As well as his headquarters in Sligo, Martin visits Dublin every Wednesday and Savile Row, where he has offices, once a month. Younger men are beginning to appreciate the advantages of bespoke tailoring, he says, and are more aware of current trends.

“You naturally try to cater for these, but it is only a small minority to who want to be at the leading edge of fashion.” Grey and navy still predominate as the colours for business.

Over the years he has had some colourful clients, including one who travelled a lot in South America. “He dealt in jewellery and I had to make a lot of additional, very secure pockets for him – including one for a pistol,” he smiles. The most expensive suit he ever made was in vicuna – a relative of the llama – and cost £8,100 (€9.8k) for a Middle Eastern client. “He flew me to Athens for the fitting. That was 10 years ago and at the time vicuna fabric was £2,700 (€3.3k) a metre.”

There’s also the more social side. “Business comes from personal recommendations – and I have made good friends from the four corners of the world,” he says.

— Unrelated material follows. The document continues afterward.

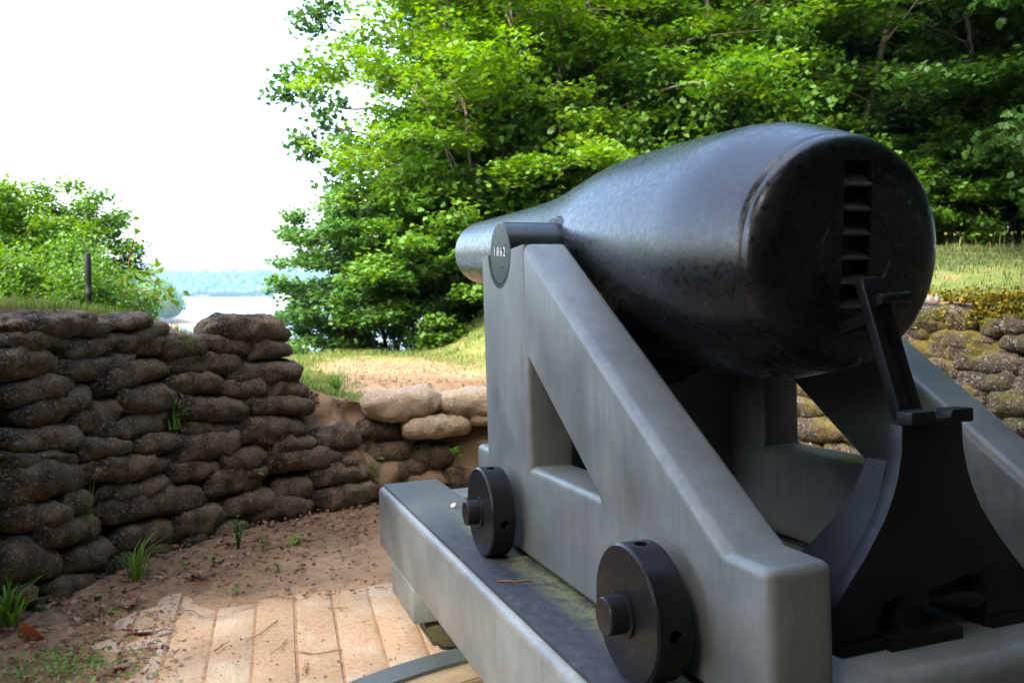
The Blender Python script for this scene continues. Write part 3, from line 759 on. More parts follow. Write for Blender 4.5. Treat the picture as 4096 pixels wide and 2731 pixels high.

Married with three grown up children, he lives close to the sea near Strandhill and is philosophical about working in the north west of Ireland. “I live here for quality of life reasons – fishing in the summer, shooting in the winter. The reality is that tailoring is lifelong learning and you’re never done learning. With everything I do, I always wonder can I do it better, but what we are doing now is the best we have ever done.”